AfDB’s $400B African Ag Strategy Could Yield $85B Yearly ROI | Global AgInvesting

AfDB’s $400B African Ag Strategy Could Yield $85B Yearly ROI

AfDB’s $400B African Ag Strategy Could Yield $85B Yearly ROI

Despite the vast potential for agricultural production in Africa, the number of people considered to be undernourished on the continent is expected to grow from 240 million in 2015 to 320 million by 2025. Meanwhile, shifts in demographics, consumer tastes, and urbanization are resulting in a projected increase in food imports from a value of US$35 billion in 2015 to US$110 billion by 2025.

This growing volume of imports not only indicates a strong and growing demand, but is also indicative of the potential for agricultural and agribusiness investment to transform Africa’s supply chain into a business model offering value addition while also creating wealth and providing greater food security.

The African Development Bank estimates that the modernization and transformation of 18 selected value chains will cost between $315 and $400 billion over the next ten years – a need that public funding simply will not be able to meet, and is, therefore, calling for private investment capital to fill the void.

Toward this end, the bank has recently endorsed its “Feed Africa: Strategy for Agricultural Transformation in Africa 2016-2025 project” with the goal of establishing a globally competitive agri-food industry on the continent.

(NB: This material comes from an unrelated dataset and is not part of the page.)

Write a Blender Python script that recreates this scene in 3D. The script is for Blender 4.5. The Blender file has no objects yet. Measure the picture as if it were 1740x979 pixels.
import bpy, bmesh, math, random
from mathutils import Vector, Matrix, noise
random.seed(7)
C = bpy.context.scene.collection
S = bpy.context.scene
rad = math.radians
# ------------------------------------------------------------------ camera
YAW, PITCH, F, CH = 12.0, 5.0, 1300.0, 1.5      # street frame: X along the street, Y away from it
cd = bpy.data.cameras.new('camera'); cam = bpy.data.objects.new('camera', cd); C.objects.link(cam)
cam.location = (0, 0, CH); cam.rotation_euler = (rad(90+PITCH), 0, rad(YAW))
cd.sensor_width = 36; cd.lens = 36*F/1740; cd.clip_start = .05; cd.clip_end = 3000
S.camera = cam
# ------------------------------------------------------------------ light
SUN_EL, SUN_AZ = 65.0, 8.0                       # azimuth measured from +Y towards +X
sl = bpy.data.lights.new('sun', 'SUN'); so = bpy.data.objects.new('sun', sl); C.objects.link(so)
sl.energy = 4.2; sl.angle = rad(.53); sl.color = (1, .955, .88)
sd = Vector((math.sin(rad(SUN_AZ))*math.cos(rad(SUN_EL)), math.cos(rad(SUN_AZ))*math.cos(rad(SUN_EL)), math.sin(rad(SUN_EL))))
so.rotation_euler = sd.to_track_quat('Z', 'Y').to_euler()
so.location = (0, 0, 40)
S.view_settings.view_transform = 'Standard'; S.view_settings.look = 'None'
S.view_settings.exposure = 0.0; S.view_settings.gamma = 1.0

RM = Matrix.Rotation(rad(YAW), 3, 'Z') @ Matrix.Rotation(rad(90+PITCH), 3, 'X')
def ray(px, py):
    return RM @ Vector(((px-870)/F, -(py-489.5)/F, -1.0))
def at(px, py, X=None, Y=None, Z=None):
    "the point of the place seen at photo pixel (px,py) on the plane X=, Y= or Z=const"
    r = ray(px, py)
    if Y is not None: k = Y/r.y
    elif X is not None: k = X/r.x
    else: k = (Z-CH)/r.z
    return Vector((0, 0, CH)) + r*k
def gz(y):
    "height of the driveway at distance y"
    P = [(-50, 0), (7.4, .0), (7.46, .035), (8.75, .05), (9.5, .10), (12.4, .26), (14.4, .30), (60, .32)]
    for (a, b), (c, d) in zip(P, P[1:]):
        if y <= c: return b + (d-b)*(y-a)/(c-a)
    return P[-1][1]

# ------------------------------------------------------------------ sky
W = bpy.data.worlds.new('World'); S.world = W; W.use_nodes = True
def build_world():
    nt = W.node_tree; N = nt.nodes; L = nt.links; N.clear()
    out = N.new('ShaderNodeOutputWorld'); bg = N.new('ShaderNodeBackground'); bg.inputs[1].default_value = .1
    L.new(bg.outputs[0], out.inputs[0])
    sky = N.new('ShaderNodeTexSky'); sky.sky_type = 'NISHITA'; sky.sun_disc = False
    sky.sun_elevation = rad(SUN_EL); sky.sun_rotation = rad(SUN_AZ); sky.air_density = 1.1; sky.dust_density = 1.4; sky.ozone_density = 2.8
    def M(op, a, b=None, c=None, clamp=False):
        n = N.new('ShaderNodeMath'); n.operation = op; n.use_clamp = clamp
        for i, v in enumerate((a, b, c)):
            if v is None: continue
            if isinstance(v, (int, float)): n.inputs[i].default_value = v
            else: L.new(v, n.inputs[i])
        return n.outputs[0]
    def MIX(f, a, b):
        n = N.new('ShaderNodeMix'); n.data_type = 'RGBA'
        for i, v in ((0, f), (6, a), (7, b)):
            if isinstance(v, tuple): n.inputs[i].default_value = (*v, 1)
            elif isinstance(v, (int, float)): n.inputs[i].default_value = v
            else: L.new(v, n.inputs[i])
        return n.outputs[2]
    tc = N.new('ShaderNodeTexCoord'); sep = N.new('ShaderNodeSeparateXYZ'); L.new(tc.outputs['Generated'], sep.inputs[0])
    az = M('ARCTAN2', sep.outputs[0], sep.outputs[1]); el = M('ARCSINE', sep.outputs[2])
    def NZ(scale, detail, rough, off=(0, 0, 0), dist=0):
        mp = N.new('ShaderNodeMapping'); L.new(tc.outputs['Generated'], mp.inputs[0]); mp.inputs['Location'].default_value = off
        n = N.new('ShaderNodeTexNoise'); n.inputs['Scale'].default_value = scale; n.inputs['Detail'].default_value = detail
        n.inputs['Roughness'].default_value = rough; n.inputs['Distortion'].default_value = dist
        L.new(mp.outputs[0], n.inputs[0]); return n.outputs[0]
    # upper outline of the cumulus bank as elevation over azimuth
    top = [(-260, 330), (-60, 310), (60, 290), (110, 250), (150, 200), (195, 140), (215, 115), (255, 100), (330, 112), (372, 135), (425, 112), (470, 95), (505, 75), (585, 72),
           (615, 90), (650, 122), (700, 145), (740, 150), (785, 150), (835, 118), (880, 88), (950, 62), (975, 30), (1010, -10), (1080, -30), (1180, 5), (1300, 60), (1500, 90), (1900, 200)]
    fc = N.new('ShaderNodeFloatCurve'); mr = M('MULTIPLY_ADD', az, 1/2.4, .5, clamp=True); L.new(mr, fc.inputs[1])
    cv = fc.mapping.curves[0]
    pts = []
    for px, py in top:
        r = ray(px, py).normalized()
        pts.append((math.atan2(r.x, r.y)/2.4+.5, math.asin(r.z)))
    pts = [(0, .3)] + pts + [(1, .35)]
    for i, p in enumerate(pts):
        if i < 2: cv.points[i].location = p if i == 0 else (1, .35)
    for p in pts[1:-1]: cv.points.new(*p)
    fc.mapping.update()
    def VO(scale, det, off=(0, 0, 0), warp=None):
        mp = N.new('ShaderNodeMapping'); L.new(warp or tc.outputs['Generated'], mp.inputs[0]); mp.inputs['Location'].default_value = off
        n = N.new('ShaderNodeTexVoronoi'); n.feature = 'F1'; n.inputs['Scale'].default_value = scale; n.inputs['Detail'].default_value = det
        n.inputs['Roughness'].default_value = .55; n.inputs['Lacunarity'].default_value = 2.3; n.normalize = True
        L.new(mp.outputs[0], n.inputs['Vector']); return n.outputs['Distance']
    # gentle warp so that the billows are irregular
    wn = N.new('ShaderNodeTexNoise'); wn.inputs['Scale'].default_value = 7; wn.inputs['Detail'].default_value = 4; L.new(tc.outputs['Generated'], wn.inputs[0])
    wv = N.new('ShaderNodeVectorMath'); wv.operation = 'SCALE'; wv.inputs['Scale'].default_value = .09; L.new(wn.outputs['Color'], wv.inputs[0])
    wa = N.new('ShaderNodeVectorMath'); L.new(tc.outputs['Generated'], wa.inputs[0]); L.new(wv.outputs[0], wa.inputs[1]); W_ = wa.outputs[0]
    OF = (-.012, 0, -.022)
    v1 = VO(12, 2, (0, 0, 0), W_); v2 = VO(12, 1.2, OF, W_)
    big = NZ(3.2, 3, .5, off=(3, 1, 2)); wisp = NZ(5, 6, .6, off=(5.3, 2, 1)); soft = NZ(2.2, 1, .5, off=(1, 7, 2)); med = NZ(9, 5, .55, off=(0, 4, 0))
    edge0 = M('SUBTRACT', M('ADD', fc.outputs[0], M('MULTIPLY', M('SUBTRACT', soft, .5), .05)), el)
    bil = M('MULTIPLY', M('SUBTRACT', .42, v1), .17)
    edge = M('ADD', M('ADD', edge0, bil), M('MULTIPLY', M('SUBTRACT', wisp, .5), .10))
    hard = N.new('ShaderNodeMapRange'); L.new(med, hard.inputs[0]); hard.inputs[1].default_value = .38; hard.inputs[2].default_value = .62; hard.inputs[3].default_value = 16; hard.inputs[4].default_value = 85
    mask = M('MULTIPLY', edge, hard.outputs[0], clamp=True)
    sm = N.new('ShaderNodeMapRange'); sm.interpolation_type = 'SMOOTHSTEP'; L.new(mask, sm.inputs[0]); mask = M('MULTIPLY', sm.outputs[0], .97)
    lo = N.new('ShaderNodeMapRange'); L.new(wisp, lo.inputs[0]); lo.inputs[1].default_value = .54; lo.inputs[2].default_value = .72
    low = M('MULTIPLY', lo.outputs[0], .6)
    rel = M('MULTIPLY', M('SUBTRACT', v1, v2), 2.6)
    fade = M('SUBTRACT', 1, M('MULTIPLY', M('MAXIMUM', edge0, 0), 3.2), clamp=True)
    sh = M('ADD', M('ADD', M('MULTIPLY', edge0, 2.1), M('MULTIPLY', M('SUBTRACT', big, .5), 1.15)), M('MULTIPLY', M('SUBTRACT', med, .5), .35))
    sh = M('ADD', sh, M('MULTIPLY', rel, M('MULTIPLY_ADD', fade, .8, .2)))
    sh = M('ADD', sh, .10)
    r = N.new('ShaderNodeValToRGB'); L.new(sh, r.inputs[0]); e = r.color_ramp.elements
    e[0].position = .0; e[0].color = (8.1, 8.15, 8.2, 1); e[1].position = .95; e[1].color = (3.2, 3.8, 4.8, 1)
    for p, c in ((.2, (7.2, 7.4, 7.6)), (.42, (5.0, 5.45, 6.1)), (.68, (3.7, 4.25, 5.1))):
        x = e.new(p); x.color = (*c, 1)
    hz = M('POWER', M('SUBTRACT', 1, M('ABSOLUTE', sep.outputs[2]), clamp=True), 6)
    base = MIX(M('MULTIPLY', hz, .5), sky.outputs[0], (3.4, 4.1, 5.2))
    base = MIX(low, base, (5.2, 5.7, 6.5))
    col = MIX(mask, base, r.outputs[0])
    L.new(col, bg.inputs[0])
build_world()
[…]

If fully funded, the bank estimates that the project, which will directly invest $24 billion, and invest the balance “through equity, quasi equity, debt and risk instruments to catalyse [sic] investments from the private sector and with co-financing from traditional donors and new players,” will provide a yearly return on investment (ROI) of $85 billion by 2025.

If Africa can meet its agricultural and agribusiness potential and satisfy the goals of the project, according to the AfDB, it could result in new markets worth in excess of US$100 billion per year by 2025. And if this potential is met just within an initial set of selected promising value chains, it could mean new market opportunities totaling between US$70 billion and US$90 billion per year.

A key factor to achieving these goals is the leveraging of private capital and private sector operators. The bank says that “This will require a conducive policy, along with the necessary institutional and legal environments for private sector development to take place.”

Historically, the AfDB has made agricultural and agribusiness investments of US$612 million per year across Africa between 2011 and 2015. However, moving forward the bank is targeting average yearly investments in the sector of US$2.4 billion, making it the largest investor in African agriculture.

To reach this goal, the bank states within its Feed Africa outline, that it will finance its strategy through “a combination of the ADB and ADF windows, the Nigeria Trust Fund, other existing special funds at the Bank, and additional funds mobilized from the private sector, foundations, bilateral donors and development finance institutions for targeted funds for the Agricultural Transformation Agenda,” and has already established a new Department of Agricultural Finance dedicated to developing these critical investment vehicles.